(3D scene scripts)
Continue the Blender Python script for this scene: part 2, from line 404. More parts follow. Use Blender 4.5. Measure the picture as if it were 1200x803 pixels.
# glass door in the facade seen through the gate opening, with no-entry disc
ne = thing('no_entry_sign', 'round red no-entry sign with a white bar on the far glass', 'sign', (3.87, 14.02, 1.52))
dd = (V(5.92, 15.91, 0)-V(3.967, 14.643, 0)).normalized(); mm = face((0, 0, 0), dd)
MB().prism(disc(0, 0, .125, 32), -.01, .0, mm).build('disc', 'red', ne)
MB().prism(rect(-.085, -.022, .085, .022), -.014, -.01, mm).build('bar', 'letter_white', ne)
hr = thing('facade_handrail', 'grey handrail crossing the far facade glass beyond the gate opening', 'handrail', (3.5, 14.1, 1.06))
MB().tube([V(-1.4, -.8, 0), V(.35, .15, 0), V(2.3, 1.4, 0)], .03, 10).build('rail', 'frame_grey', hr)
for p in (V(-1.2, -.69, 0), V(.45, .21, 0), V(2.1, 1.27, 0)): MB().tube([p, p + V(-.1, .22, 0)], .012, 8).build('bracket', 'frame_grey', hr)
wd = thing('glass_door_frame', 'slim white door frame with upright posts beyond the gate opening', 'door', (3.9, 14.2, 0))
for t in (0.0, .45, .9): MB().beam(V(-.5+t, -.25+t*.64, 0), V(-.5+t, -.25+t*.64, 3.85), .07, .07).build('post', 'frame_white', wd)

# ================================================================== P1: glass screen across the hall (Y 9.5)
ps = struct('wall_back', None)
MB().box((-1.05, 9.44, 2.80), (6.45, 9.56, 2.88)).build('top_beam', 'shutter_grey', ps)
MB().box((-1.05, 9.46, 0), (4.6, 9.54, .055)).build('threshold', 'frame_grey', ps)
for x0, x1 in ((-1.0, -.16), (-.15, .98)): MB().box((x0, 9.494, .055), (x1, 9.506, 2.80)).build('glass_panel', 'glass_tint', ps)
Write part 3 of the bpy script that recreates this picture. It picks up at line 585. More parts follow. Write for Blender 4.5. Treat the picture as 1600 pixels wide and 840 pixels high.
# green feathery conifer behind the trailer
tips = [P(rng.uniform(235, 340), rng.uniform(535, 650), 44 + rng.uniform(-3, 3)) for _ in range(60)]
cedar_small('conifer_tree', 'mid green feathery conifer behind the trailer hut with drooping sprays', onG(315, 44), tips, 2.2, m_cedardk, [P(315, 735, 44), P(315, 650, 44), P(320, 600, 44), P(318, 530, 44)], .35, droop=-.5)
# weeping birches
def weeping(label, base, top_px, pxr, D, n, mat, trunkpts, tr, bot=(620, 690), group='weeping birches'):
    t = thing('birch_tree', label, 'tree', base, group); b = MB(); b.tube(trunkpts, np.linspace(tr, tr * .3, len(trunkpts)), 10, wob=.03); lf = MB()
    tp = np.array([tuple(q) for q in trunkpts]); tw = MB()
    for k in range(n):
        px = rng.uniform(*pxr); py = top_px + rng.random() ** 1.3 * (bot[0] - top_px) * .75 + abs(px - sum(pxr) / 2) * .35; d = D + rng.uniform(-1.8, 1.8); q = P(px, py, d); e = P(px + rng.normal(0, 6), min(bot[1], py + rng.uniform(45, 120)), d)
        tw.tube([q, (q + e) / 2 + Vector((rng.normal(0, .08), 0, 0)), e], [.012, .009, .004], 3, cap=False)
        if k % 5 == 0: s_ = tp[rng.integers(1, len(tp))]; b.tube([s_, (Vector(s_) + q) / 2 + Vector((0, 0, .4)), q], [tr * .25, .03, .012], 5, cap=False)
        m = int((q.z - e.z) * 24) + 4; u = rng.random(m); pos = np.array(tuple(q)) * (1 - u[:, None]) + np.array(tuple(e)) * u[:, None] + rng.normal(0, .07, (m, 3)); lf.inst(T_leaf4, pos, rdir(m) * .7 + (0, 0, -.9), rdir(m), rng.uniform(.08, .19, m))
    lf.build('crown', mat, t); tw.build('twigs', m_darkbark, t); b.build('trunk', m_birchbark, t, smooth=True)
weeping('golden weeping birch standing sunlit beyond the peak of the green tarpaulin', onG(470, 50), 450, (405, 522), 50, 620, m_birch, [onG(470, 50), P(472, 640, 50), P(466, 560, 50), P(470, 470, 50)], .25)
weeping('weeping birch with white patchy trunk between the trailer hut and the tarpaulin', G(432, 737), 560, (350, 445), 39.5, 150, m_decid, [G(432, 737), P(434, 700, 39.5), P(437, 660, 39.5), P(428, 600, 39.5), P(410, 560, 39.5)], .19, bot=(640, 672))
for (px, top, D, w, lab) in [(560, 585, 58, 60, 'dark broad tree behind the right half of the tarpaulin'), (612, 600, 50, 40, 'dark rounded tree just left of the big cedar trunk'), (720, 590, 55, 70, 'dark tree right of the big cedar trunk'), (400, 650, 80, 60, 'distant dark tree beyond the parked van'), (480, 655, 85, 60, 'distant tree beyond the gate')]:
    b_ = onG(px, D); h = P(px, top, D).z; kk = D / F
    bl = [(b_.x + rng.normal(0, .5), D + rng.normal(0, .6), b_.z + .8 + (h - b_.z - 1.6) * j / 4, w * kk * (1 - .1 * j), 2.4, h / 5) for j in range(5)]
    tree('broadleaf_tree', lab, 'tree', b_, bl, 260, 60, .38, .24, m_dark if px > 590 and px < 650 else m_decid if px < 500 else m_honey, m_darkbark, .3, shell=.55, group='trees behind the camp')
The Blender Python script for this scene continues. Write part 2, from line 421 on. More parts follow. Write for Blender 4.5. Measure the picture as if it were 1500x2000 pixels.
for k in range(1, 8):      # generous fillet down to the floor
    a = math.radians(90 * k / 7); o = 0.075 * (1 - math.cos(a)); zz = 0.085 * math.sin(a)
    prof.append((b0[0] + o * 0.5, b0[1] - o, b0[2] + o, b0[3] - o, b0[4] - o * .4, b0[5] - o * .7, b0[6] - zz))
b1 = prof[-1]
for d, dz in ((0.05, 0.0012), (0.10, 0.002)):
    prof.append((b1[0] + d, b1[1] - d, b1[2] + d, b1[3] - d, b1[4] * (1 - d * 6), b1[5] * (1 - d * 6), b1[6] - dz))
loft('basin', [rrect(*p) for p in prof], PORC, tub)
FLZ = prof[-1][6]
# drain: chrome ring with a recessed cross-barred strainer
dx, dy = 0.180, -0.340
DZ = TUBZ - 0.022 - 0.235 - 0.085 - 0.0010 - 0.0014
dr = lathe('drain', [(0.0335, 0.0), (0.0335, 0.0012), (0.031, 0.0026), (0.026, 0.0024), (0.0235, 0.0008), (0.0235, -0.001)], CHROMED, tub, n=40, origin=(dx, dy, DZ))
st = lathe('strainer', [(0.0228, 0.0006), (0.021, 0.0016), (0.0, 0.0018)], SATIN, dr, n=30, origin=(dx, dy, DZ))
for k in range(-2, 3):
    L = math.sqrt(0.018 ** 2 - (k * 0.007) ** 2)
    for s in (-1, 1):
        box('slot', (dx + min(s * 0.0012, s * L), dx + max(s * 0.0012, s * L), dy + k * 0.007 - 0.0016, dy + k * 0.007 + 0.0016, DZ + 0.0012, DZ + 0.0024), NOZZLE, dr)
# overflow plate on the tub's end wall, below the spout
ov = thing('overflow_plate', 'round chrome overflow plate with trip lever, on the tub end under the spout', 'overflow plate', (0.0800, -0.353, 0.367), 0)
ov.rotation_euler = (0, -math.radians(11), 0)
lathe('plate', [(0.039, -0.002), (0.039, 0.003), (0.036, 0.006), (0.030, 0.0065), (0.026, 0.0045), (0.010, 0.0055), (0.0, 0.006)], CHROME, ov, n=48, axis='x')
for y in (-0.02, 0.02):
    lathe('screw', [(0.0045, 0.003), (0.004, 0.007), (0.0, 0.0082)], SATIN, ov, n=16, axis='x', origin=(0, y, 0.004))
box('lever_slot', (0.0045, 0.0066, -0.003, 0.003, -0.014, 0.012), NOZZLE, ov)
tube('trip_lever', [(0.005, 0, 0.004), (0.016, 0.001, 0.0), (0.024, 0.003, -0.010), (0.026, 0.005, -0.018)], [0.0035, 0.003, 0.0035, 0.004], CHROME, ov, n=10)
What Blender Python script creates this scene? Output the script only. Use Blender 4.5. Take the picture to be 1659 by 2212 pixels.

**Request:** Everything from the line with "Write part 3" through the line with "tips = [P(rng.uniform(235, 340), rng.uniform(535, 650), 44", both ends included, should be repeated exactly; nothing else should appear.

**Reply:**
Write part 3 of the bpy script that recreates this picture. It picks up at line 585. More parts follow. Write for Blender 4.5. Treat the picture as 1600 pixels wide and 840 pixels high.
# green feathery conifer behind the trailer
tips = [P(rng.uniform(235, 340), rng.uniform(535, 650), 44 + rng.uniform(-3, 3)) for _ in range(60)]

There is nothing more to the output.